Não conversei com ninguém do setor público. Esta viagem é para falar e ouvir os empresários, não para falar com o governo. Nossa meta é engajar o setor privado, tanto do Brasil quanto da Colômbia e do México, em pautas empresariais do interesse dos países. Nossos regulamentos me impedem de divulgar com quais empresários eu me reuni, mas posso dizer que foram lideranças relevantes nos setores do transporte aéreo, geração de energia e inserção do Brasil nas cadeias globais de suprimentos. O Brasil deve perseguir suas aspirações globais e aumentar sua participação em organismos multilaterais.

Jair Bolsonaro era um apoiador de Donald Trump. Agora o presidente americano é Joe Biden. O que muda na forma de os Estados Unidos olharem o Brasil do ponto de vista econômico?
Não é novidade que o Brasil é a maior, mais importante e mais diversificada economia da América Latina. Isso significa que quem está no comando do Executivo brasileiro é algo menos importante do que a construção de um engajamento de longo prazo entre Brasil e Estados Unidos. As relações entre nações não podem ser pessoais, têm de ser pragmáticas e estar baseadas em interesses comuns. A meta dos dois países deve ser manter uma relação de trabalho boa e produtiva. Há muitos pontos estratégicos que transcendem governos. Por exemplo, a sustentabilidade, a preservação da Amazônia e a geração de energias renováveis.
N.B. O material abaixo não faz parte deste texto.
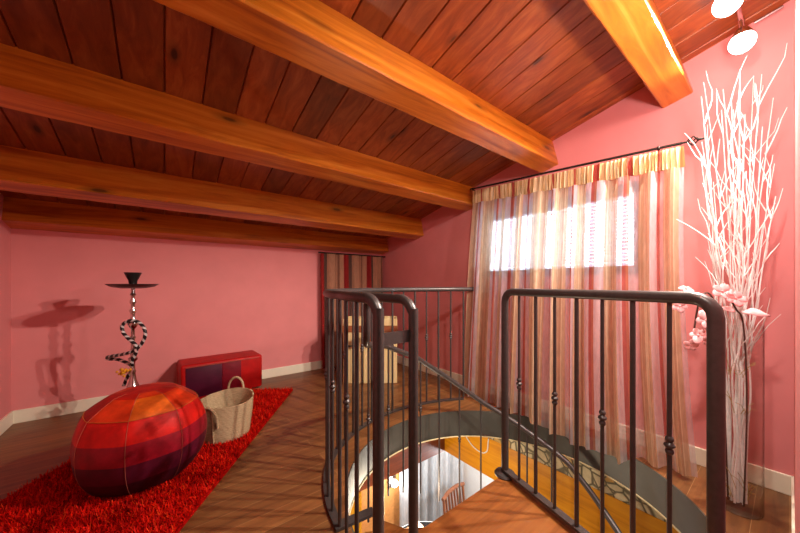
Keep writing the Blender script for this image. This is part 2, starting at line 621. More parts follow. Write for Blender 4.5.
# ------------------------------------------------------------------ ceiling beams
def beam(y, z, wdt, dep, label):
    s_ = (math.cos(SA), -math.sin(SA))
    u_ = (math.sin(SA), math.cos(SA))
    dep += 0.015
    cx = MB()
    prof = []
    ch = 0.006
    def P(a, b):
        return (y + s_[0] * a + u_[0] * b, z + s_[1] * a + u_[1] * b)
    poly = [P(ch, 0), P(wdt - ch, 0), P(wdt, ch), P(wdt, dep), P(0, dep), P(0, ch)]
    N = 40
    rings = []
    for i in range(N + 1):
        xx = XL + (XR - XL) * i / N
        jit = [(random.uniform(-1, 1) * 0.0016, random.uniform(-1, 1) * 0.0016) for _ in poly]
        rings.append([(xx, a + j[0], b + j[1]) for (a, b), j in zip(poly, jit)])
    cx.rings(rings, True, True)
    o = cx.build('ceiling_beam', M_BEAM, None, True, angle=25)
    return tag(o, label, 'beam', 'ceiling beams')
beam(3.42, 1.505, 0.20, 0.19, 'lowest varnished ceiling beam, lying along the top of the far pink wall')
beam(2.70, 1.63, 0.145, 0.21, 'varnished ceiling beam just in front of the lowest one along the far wall')
beam(1.906, 1.828, 0.145, 0.20, 'varnished ceiling beam ending at the left top corner of the striped curtain')
beam(1.124, 1.997, 0.145, 0.205, 'broad bright orange ceiling beam ending above the middle of the curtain heading')
beam(0.35, 2.18, 0.145, 0.205, 'highest ceiling beam at the upper right, ending above the curtain rod finial')

# ------------------------------------------------------------------ lower storey seen through the stairwell
LZ = -2.65
LX0, LX1, LY0, LY1 = -0.91, 3.75, -1.6, 3.25
struct(MB().span((LX0, LY0, LZ - 0.1), (LX1, LY1, LZ)).build('floor_lower', M_FLOOR))
struct(MB().span((LX0, LY1, LZ), (LX1, LY1 + 0.1, -0.19)).build('wall_lower_back', plain('apricot_wall_paint', '#CE8A48', 0.7)))
struct(MB().span((LX1, LY0, LZ), (LX1 + 0.1, LY1 + 0.1, -0.19)).build('wall_lower_right', M_WHITE))
struct(MB().span((LX0 - 0.1, LY0, LZ), (LX0, LY1 + 0.1, -0.19)).build('wall_lower_left', M_WHITE))
struct(MB().span((LX0 - 0.1, LY0 - 0.1, LZ), (LX1 + 0.1, LY0, -0.19)).build('wall_lower_front', M_WHITE))
struct(MB().span((XR + 0.01, LY0, -0.22), (LX1 + 0.1, LY1 + 0.1, -0.19)).build('ceiling_lower', M_WHITE))
struct(MB().span((XR, LY0, -0.43), (XR + 0.16, 2.35, -0.19)).build('wall_stone', M_STONE))
struct(MB().span((XR - 0.005, LY0, -0.80), (XR + 0.16, 2.35, -0.43)).build('trim_3', M_ORANGE))
struct(MB().span((LX0, 2.35, -0.80), (XR + 0.16, 2.50, -0.19)).build('trim_4', M_BROWNBEAM))
# white cable clipped to the honey wood band
cb = catmull([(2.449, 2.16, -0.44), (2.449, 2.08, -0.49), (2.449, 1.97, -0.575), (2.449, 1.86, -0.60), (2.449, 1.79, -0.56), (2.449, 1.775, -0.47), (2.449, 1.77, -0.43)], 6)
tag(MB().tube(cb, 0.006, 6).build('cable', M_WHITE, None, True), 'thin white cable looping down the honey coloured wood of the lower floor', 'cable')

# ------------------------------------------------------------------ spiral staircase
st = thing('spiral_staircase', (CX, CY, LZ), 'dark iron spiral staircase with wooden landing and curving handrail descending the round stairwell', 'staircase')
MB().lathe([(0.03, 0), (0.03, -LZ - 0.02)], (CX, CY, LZ), 16).build('center_pole', M_IRON, st, True)
def polar(r, deg, z):
    return (CX + r * math.cos(R(deg)), CY + r * math.sin(R(deg)), z)
wedge = [(CX + 0.035, CY + 0.0), (CX + 0.0, CY + 0.035), (CX - 0.04, CY + 0.012)] + [polar(HR - 0.008, a, 0)[:2] for a in [179.4 + k * 3 for k in range(26)]] + [polar(HR - 0.008, 257.0, 0)[:2], (CX + 0.035, CY - 0.03)]
MB().prism(wedge, -0.04, 0.006).build('landing_plate', M_LAND, st, bevel=0.004)
for k in range(10):
    a0 = 178 - k * 30
    zz = -0.24 * (k + 1)
    poly = [polar(0.035, a0, 0)[:2]] + [polar(0.76, a0 - q * 6, 0)[:2] for q in range(6)] + [polar(0.035, a0 - 30, 0)[:2]]
    MB().prism(poly, zz - 0.04, zz).build('tread', M_LAND, st, bevel=0.003)
HZ = [(150, 0.74), (115, 0.645), (90, 0.51), (70, 0.335), (45, 0.10), (20, -0.075), (0, -0.2), (-20, -0.40), (-45, -0.60), (-75, -0.84)]
def hz(a):
    for (a1, z1), (a2, z2) in zip(HZ, HZ[1:]):
        if a2 <= a <= a1:
            return z1 + (z2 - z1) * (a1 - a) / (a1 - a2)
    return HZ[-1][1] - 0.0078 * (HZ[-1][0] - a)
RS = 0.755
path = [polar(RS, 188, 0.0), polar(RS, 188, 0.5)] + [polar(RS, 188 - math.degrees(0.07 / RS) * (1 - math.cos(R(q))), 0.923 + 0.07 * math.sin(R(q))) for q in (0, 15, 30, 45, 60, 75, 90)] + [polar(RS, 176, 0.993), polar(RS, 168, 0.993), polar(RS, 160, 0.993)] + [polar(RS, 160 - math.degrees(0.075 / RS) * math.sin(R(q)), 0.918 + 0.075 * math.cos(R(q))) for q in (15, 30, 45, 60, 75, 90)] + [polar(RS, 154.2, 0.84), polar(RS, 153.2, 0.785), polar(RS, 150.5, 0.75), polar(RS, 145, 0.73)]
path += [polar(RS, a, hz(a)) for a in range(138, -76, -6)]
MB().tube(catmull(path, 3), 0.0185, 14).build('handrail', M_IRON, st, True, angle=85)
def knuckle(x, y, z, r=0.0075, s=1.0):
    prof = []
    for zc, rr in ((-0.020, 0.012), (0.0, 0.0155), (0.020, 0.012)):
        for k in range(-3, 4):
            prof.append((r + (rr - r) * s * math.cos(k * PI / 6.6), zc + k * 0.0032))
    return MB().lathe(prof, (x, y, z), 12)
for i, a in enumerate(range(138, -70, -13)):
    p = polar(RS, a, 0)
    top = hz(a)
    b = MB().tube([(p[0], p[1], top), (p[0], p[1], top - 1.0)], 0.0065, 8).build('baluster', M_IRON, st, True)
    if i % 2 == 0:
        knuckle(p[0], p[1], top - 0.42 if i != 4 else top - 0.36, 0.0065, 0.8).build('knuckle', M_IRON, b, True)

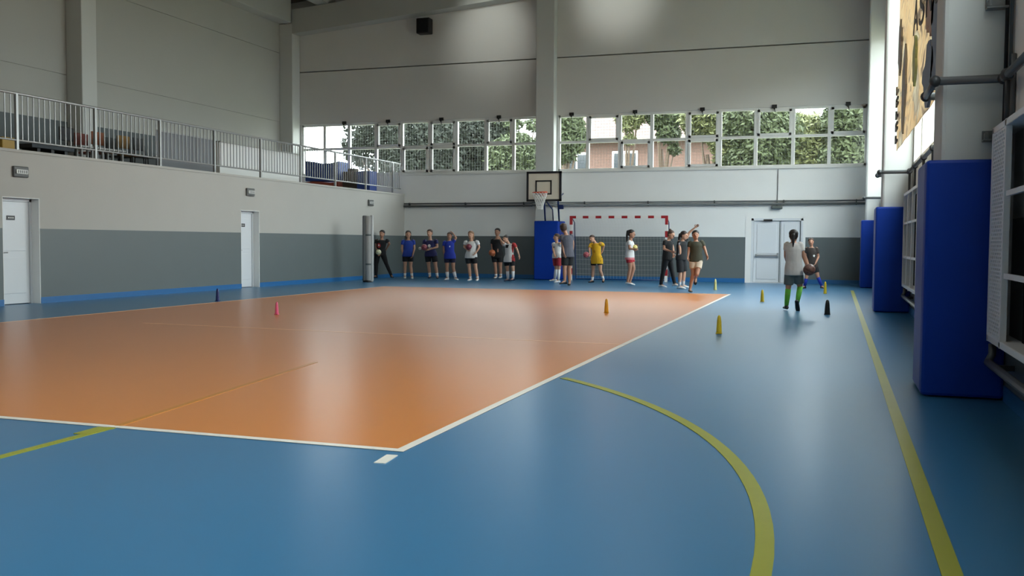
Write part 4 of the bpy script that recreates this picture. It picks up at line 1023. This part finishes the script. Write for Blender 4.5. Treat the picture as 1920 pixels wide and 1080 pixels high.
person('person in black jersey with white stripes and long black shorts, one arm pointing up', 542.5, 1277, 432.5, 70,
       J_(head=(1283, 441.5), sL=(1273.5, 454, -.1), sR=(1283.5, 453, .1), eL=(1275, 468, -.14), wL=(1275.5, 480, -.12), eR=(1292.5, 436, .12), wR=(1303, 427, .1), hL=(1274, 484, -.07), hR=(1280, 484, .07), kL=(1275.5, 512, -.07), aL=(1274, 537, -.05), kR=(1282.5, 510, .08), aR=(1281, 535, .08), fL=(70, 0), fR=(70, 0)),
       blk, blkS, W_shoe, H_bl, 0, wsock, .6, sleeve=.4, short_len=.95, hair='pony', prints=[(p_gry, lambda u, v, d: u < 0 and d > .02 and .2 < v < .95 and d < .06)])
person('person in olive tee and cream shorts running on one leg, beside the pointing arm', 549.5, 1303, 431.5, 10,
       J_(head=(1304, 440.5), sL=(1294, 455), sR=(1316, 454), eL=(1291.5, 470), wL=(1290, 480, -.1), eR=(1322, 468), wR=(1325.5, 479, -.05), hL=(1299, 487), hR=(1311, 487), kL=(1299.5, 514, -.05), aL=(1293.5, 543), kR=(1307, 514, -.15), aR=(1304.5, 520, .32), fL=(20, 0), fR=(0, -1.5)),
       cloth(58, 58, 44), cloth(196, 180, 160), K_shoe, H_dk, 1, sleeve=.55, short_len=.62)
g_ = person('person in light grey tee and bright green long socks seen from behind', 582.5, 1487, 430, 180,
       J_(head=(1488, 442), sL=(1475.5, 458), sR=(1500.5, 458), eL=(1473, 480, -.0), wL=(1475, 490, .22), eR=(1508, 484), wR=(1514.5, 502), hL=(1480.5, 510), hR=(1496.5, 510), kL=(1478, 541), aL=(1474.5, 573.5), kR=(1500, 538, .05), aR=(1495, 567, -.12), fL=(195, 0), fR=(165, -1.6)),
       cloth(196, 192, 188), cloth(84, 96, 98), K_shoe, H_dk, 1, cloth(96, 176, 58), .98, sleeve=.5, short_len=.78, hair='pony', hold={'R': (1519, 511, -.12, .105)})
ball(g_, .105, lin(112, 76, 66), 'brown ball held at arm length by the person in green socks')
person('person in dark brown tee and blue long socks in a wide stance', 541.5, 1522, 445.5, 0,
       J_(head=(1520.5, 453.5), sL=(1513, 466), sR=(1531, 466), eL=(1511, 480), wL=(1515, 493, -.1), eR=(1534.5, 482), wR=(1529.5, 493, -.14), hL=(1517, 500), hR=(1528, 500), kL=(1512, 521, -.05), aL=(1508.5, 537), kR=(1533.5, 519, -.05), aR=(1541, 537), fL=(-25, 0), fR=(30, 0)),
       cloth(52, 44, 40), blkS, K_shoe, H_br, 1, cloth(24, 48, 150), .95, sleeve=.6, short_len=.6, prints=[(p_wht, disc(.06, .6, .025, .06))])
Isso inclui a participação do Brasil na Organização para a Cooperação e Desenvolvimento Econômico (OCDE)?
Sem dúvida. O Brasil é considerado um país emergente ‘quente’, e sua participação na OCDE deveria ser encarada como um objetivo estratégico. Isso vai facilitar as tratativas em assuntos como preservação ambiental, por exemplo. Ao entrar na OCDE, o Brasil terá mais facilidades para melhorar o clima de negócios e atrair investimentos. Esse deveria ser um ponto importante na agenda do próximo governo. O Brasil deve perseguir suas aspirações globais.

Qual o impacto da guerra na Ucrânia para os Estados Unidos?
A economia russa não é muito importante para os Estados Unidos. Há uma importância relativa no setor de óleo e gás e também nos fertilizantes, mas a Rússia não é um fornecedor estratégico para os EUA. Mesmo assim, é importante encontrar fontes alternativas para os produtos russos, e o Brasil pode nos apoiar nessas áreas. Há oportunidades de sobra.
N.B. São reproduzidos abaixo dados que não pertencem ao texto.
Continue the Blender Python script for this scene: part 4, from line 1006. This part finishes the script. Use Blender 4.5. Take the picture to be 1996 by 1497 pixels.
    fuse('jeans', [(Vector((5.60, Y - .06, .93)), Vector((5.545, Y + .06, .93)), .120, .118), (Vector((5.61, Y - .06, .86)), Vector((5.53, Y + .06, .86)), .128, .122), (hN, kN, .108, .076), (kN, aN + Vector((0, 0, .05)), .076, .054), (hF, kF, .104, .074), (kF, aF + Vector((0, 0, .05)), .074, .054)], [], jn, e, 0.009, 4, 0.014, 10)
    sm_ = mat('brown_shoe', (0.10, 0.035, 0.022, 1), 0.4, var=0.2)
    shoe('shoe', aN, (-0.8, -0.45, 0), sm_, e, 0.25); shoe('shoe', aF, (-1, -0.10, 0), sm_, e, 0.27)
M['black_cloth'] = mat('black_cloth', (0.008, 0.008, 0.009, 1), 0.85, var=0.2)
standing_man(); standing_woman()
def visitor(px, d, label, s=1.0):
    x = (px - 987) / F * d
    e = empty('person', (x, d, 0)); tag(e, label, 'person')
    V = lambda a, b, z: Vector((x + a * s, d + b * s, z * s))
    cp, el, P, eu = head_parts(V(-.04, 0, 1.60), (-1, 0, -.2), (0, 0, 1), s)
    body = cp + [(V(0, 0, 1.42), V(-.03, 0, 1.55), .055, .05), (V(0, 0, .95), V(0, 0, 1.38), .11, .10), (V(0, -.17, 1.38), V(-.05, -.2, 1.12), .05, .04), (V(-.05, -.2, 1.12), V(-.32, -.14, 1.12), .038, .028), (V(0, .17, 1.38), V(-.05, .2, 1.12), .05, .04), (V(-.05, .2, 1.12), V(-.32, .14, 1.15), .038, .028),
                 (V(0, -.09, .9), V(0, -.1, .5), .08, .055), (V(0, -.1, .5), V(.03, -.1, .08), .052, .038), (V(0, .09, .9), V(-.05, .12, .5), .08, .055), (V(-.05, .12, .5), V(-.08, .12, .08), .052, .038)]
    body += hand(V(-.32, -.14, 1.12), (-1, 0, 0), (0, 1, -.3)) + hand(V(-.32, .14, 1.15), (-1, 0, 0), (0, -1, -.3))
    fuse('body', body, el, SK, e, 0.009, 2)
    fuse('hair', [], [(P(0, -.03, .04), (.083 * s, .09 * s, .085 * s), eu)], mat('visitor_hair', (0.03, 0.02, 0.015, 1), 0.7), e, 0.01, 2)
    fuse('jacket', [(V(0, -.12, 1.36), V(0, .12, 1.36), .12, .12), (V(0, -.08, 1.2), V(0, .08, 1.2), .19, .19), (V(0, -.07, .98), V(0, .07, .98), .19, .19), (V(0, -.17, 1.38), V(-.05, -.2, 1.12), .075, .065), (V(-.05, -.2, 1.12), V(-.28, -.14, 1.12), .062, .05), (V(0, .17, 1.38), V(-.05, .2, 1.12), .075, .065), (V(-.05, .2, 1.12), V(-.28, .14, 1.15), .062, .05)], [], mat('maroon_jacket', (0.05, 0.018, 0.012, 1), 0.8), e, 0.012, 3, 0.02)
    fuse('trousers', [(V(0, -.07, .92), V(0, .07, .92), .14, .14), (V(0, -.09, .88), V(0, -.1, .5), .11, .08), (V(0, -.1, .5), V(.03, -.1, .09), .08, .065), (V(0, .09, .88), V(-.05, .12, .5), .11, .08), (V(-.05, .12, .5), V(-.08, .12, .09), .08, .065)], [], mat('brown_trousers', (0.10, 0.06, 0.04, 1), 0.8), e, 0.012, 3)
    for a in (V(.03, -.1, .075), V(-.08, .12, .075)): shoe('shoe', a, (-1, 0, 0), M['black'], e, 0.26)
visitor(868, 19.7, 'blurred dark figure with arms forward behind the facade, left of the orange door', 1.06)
E os efeitos para a economia global, e para a América Latina em particular?
O primeiro impacto, e o mais significativo no curto prazo, é o aumento dos preços da energia devido à alta das cotações do petróleo. Alguns países da Europa e também a Turquia são dependentes do petróleo e do gás da Rússia. Isso impõe desafios para o setor e pode levar a alterações na infraestrutura. Outro ponto é a produção agrícola, na qual o Brasil é muito relevante, mas onde há dependência dos insumos russos para fertilizantes.

As sanções econômicas impostas contra a Rússia farão efeito?
Vamos recordar um fato histórico. O governo americano lançou sanções contra Cuba em 1959. Estamos em 2022 e, 63 anos depois, o objetivo daquela época não foi obtido. Isso é uma boa prova de que sanções econômicas não são uma ferramenta eficaz. Sendo pragmático, as sanções vão prejudicar a economia e o povo da Rússia, mas ninguém quer quebrar o país. Se isso ocorrer, todos perdem. A guerra na Ucrânia e a destruição da infraestrutura, em especial dos portos ucranianos do Mar Negro, vão provocar a escassez de alguns produtos.
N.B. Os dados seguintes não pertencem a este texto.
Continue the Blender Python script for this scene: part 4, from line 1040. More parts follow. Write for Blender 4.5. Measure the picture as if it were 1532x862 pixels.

Os Estados Unidos permanecem tendo um déficit comercial elevado em sua relação com a China. Isso é ruim para a economia americana?
Penso que avaliar as relações comerciais entre países apenas do ponto de vista de déficits ou superávits comerciais é errado. O que deveria estar em discussão não é um valor na balança comercial, mas sim a competitividade da economia.

O que os empresários americanos aprenderam com a administração de Donald Trump?
Aprendemos que é importante, em termos estratégicos, manter uma presença americana na América Latina. A importância da presença americana não pode ser subestimada para obtermos um engajamento de longo prazo das economias em geral, e da América Latina em particular. Os Estados Unidos estavam subestimando a importância da América Latina na administração Trump, e isso abriu oportunidades de investimentos sistêmicos para a China e outros países.

Isso mudou com a troca de governo em Washington?
Tenho de reconhecer que isso não mudou muito na atual gestão. No nosso entender, isso é um erro. Há muitos concorrentes interessados em fazer negócios com a América Latina. A China, os países da Europa, a própria Rússia. Por isso defendemos uma proximidade maior dos Estados Unidos com os países latino-americanos. Temos muito a oferecer. Por exemplo, facilitando a integração nas correntes globais de comércio, e em outros pontos como melhorar o empoderamento feminino, aprimorar as leis e os controles para cuidar da corrupção. Os Estados Unidos podem liderar pelo exemplo.

Como incrementar essa presença?
Em junho haverá a Cúpula das Américas. Será a primeira vez em 21 anos que os Estados Unidos serão o anfitrião desse evento. Isso vai facilitar que os governos dos países latino-americanos trabalhem em conjunto e mais sintonia com os Estados Unidos. Esse evento será muito relevante para conseguirmos mais coesão regional. Temos de deixar de pensar nos países em termos de amigos, inimigos e neutros. Todas as nações têm interesses, que podem ser benéficos ou prejudiciais, e que têm de ser encarados e tratados de maneira abrangente.